Gone Fish?n owner and angler, John Williams, would like dive nets banned from the Clarence River.
Gone Fish?n owner and angler, John Williams, would like dive nets banned from the Clarence River.

Ban dive nets from river

By ADRIAN MILLER

BANNING commercial mesh-net fishing to ensure the survival of the Clarence Valley may sound extreme, but tackle shop owner John Williams believes that's exactly what needs to happen for the Valley to prosper.

Mr Williams, owner of Gone Fish'n Grafton, said by banning commercial fishing in the Clarence, fish stocks would rise dramatically, encouraging tourists from all over Australia to the area.

"If you take away the race week and Jacaranda there's not much to bring them to Grafton," he said.

"We're sitting on the biggest river on the eastern seaboard, but there's not one fishing charter operator that operates on the Clarence River.

"If it were known that tourists could park alongside the river, throw in a prawn on a hook and catch their dinner -- that would cement the future of this joint."

But he isn't the only one who thinks so -- he has nearly 400 signatories to a petition backing him in his quest.

Mr Williams also believes professional fishing competitions would also be drawn to the area -- if fish stocks were replenished.

The Clarence Valley Council will vote next week whether to investigate the issue after Mr Williams made a deputation to a council committee meeting on Tuesday.

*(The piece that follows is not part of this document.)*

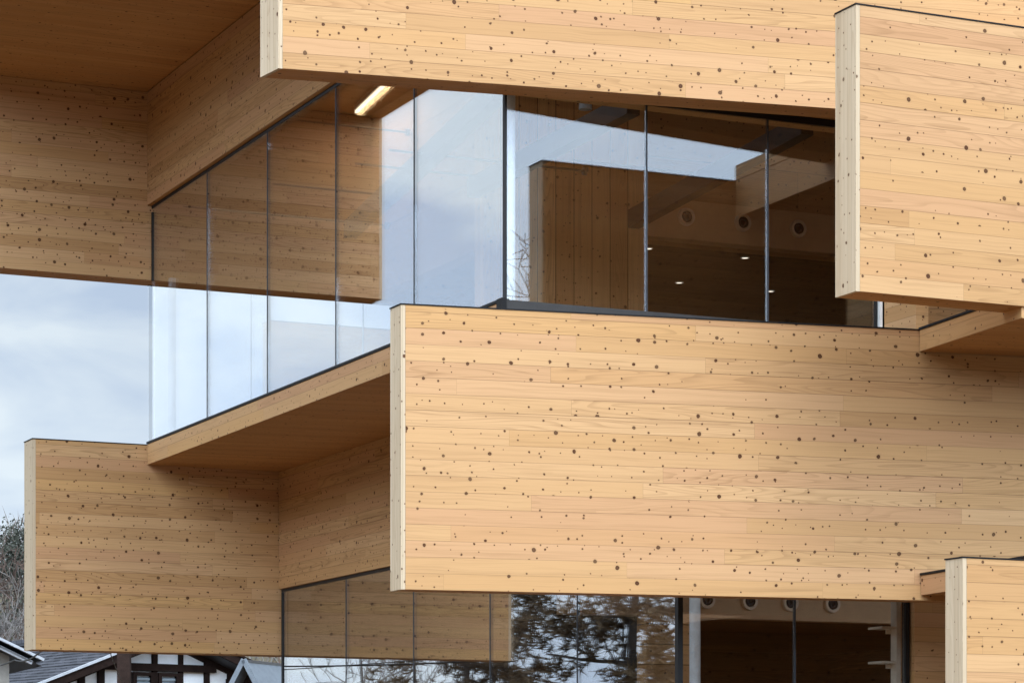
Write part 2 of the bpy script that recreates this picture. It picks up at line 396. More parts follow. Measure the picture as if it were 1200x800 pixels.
# ------------------------------------------------------------------ glass bands
def glass_band(label, pts_s, const, axis, z0, z1, head=.06, sill=.03, depth=.07, thin=.013, ends=(.05, .05), sillmat='frame', sd=None):
    """axis 'B': plane s=const, pts are t values; axis 'A': plane t=const, pts are s values"""
    def Q(a, off): return P(const + off, a) if axis == 'B' else P(a, const + off)
    ud = BB if axis == 'B' else A2
    a0, a1 = pts_s[0], pts_s[-1]
    fr = MB(); h = depth / 2
    fr.prism([Q(a0, -h), Q(a1, -h), Q(a1, h), Q(a0, h)], z1, z1 + head, udir=ud)
    so = sd or h
    w = MB()
    w.prism([Q(a0, -so), Q(a1, -so), Q(a1, h), Q(a0, h)], z0 - sill, z0, udir=ud)
    win = fr.build('window', M['frame'], bld, label)
    w.build('sill', M[sillmat], win)
    n = len(pts_s)
    for i, a in enumerate(pts_s):
        if i == 0 or i == n - 1:
            wd = ends[0] if i == 0 else ends[1]
            if not wd: continue
            lo, hi = (a, a + wd) if i == 0 else (a - wd, a)
            k = h
            k = h if wd > .02 else .012; m = MB(); m.prism([Q(lo, -k), Q(hi, -k), Q(hi, k), Q(lo, k)], z0 + .002, z1 - .002); m.build('corner_post', M['frame'], win)
        else:
            m = MB(); m.prism([Q(a - thin / 2, -.012), Q(a + thin / 2, -.012), Q(a + thin / 2, .016), Q(a - thin / 2, .016)], z0 + .002, z1 - .002); m.build('mullion', M['joint'], win)
    for i in range(n - 1):
        lo = pts_s[i] + (thin / 2 + .002 if i else (ends[0] + .002 if ends[0] else .004))
        hi = pts_s[i + 1] - (thin / 2 + .002 if i < n - 2 else (ends[1] + .002 if ends[1] else .004))
        m = MB(); m.prism([Q(lo, -.008), Q(hi, -.008), Q(hi, .008), Q(lo, .008)], z0 + .001, z1 - .001); m.build('pane', M['glass'], win)
    return win
def tser(px, s):  # not a screen layout: panes are of equal width
    return px
T0, STEP = 19.56, 1.85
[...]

The Clarence River is the only NSW river to allow commercial fishing and according to NSW Fisheries statistics, there were 45 active mesh-net fishers in the Clarence River in 2005.

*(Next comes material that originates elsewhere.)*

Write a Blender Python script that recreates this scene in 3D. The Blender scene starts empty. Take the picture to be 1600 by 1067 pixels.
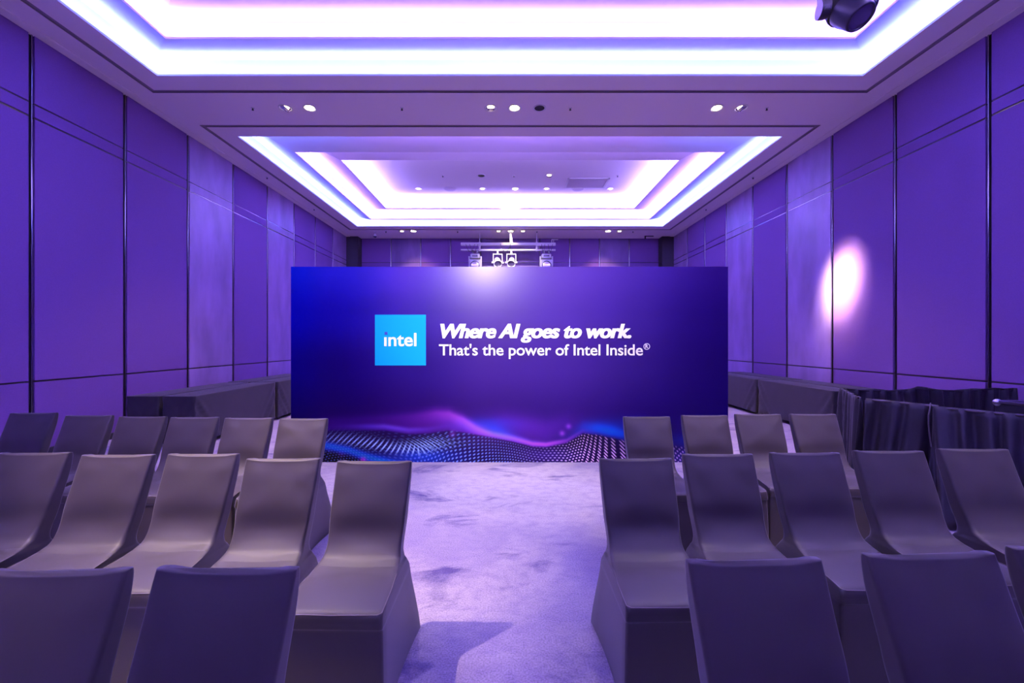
import bpy, bmesh, math, random
import numpy as np
from mathutils import Vector, Matrix
random.seed(7)
sc = bpy.context.scene
col = sc.collection
R = math.radians
F_PX = 650.0          # focal length in pixels of the 1600 px frame
EYE = 1.5
# ------------------------------------------------------------------ camera
cam = bpy.data.cameras.new('camera'); camo = bpy.data.objects.new('camera', cam); col.objects.link(camo)
cam.sensor_fit = 'HORIZONTAL'; cam.sensor_width = 36.0; cam.lens = F_PX/1600*36
cam.shift_x = (800-797)/1600; cam.shift_y = 0.0005
cam.clip_start = .05
camo.location = (0, 0, EYE); camo.rotation_euler = (R(90), 0, 0)
sc.camera = camo
# ------------------------------------------------------------------ world, exposure
w = bpy.data.worlds.new('world'); sc.world = w; w.use_nodes = True
w.node_tree.nodes['Background'].inputs[0].default_value = (.08, .03, .3, 1)
w.node_tree.nodes['Background'].inputs[1].default_value = .2
sc.view_settings.view_transform = 'Standard'; sc.view_settings.look = 'None'
sc.view_settings.gamma = 1; sc.view_settings.use_curve_mapping = False
sc.view_settings.exposure = 0.0
# ------------------------------------------------------------------ room dimensions and light
WX = 6.17; YN = -4.2; YF = 15.95; H = EYE+3.96
OX = 5.25                                  # half width of both ceiling trays
TRAYS = [(-2.8, 6.19), (8.02, 14.28)]       # near and far edge of each tray
def area(name, loc, rot, sx, sy, power, colr, spread=180):
    l = bpy.data.lights.new(name, 'AREA'); l.shape = 'RECTANGLE'; l.size = sx; l.size_y = sy
    l.energy = power; l.color = colr; l.spread = R(spread)
    o = bpy.data.objects.new(name, l); col.objects.link(o); o.location = loc; o.rotation_euler = rot
    return o
def spot(name, loc, target, power, colr, cone, blend=.5, rad=.04):
    l = bpy.data.lights.new(name, 'SPOT'); l.energy = power; l.color = colr; l.spot_size = R(cone); l.spot_blend = blend
    l.shadow_soft_size = rad
    o = bpy.data.objects.new(name, l); col.objects.link(o); o.location = loc
    o.rotation_euler = (Vector(target)-Vector(loc)).to_track_quat('-Z', 'Y').to_euler()
    return o
BLUE = (.12, .17, 1.0); VIO = (.31, .19, 1.0); LILAC = (.37, .27, 1.0)
WARM = (1.0, .72, .50)
# LED strips lying in the coves: (inset of the lip, z above the eye, colour, watts per metre)
STRIPS = [(-.07, 4.0, BLUE, 15.0), (.66, 4.075, VIO, 18.0), (1.345, 4.195, LILAC, 24.0)]
for ti, (y0, y1) in enumerate(TRAYS):
    for si, (t, z, c, wpm) in enumerate(STRIPS):
        x = OX-t; ya = y0+t; yb = y1-t; zz = EYE+z+.004
        if ti == 0 and si == 1: wpm *= .68
        if ti == 1 and si == 2: wpm *= 1.15
        ym = (ya+yb)/2; ly = yb-ya-.06; lx = 2*x-.06
        for s in (-1, 1):                   # long sides, shining up and inward
            area('cove_strip', (s*x, ym, zz), (R(180), R(-14*s), 0), .035, ly, wpm*ly, c)
        area('cove_strip', (0, yb, zz), (R(180-14), 0, 0), lx, .035, wpm*lx*(1.0 if ti else .9), c)
        if ti == 1:
            if si == 0:                     # near side of the far tray: blue at the ends, faint violet between
                for s in (-1, 1):
                    area('cove_strip', (s*(x-1.0), ya, zz), (R(180+14), 0, 0), 2.0, .035, 32*2.0, BLUE)
                area('cove_strip', (0, ya, zz), (R(180+14), 0, 0), 6.0, .035, 34.0*6, VIO)
            else:
                area('cove_strip', (0, ya, zz), (R(180+14), 0, 0), lx, .035, wpm*1.2*lx, c)
        else:
            area('cove_strip', (0, ya, zz), (R(180+14), 0, 0), lx, .035, wpm*lx, c)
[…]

Mr Williams said the problem lied with diver nets -- not pocket nets or prawn fishermen. "Diver nets are 12 feet deep and are weighted on the bottom by chains," he said.

"The top of the net has small floats attached which sees the net suspended from the bottom of the river upwards, catching everything that swims into it."

Mr Williams said the netting was taking the most valuable breeding fish out of the river -- right at the time they were trying to breed.

"Two years ago there was one solitary catch of jewfish that was six tonnes -- in one shot," he said.

"These were 20-30 kilo, mature, jewfish, full of roe.

"So they've taken six billion eggs out of the breeding cycle in one night."

Fishing regulations state mesh netting is legal as long as nets are retrieved no more than 45 minutes after being set in position.

But Mr Williams said that is not happening, and anecdotal evidence suggests some fishers have left their nets in for up to 12 hours.

"I've got no argument with 45 net fishermen shooting a net, but not in the river -- the river's the breeding ground," he said.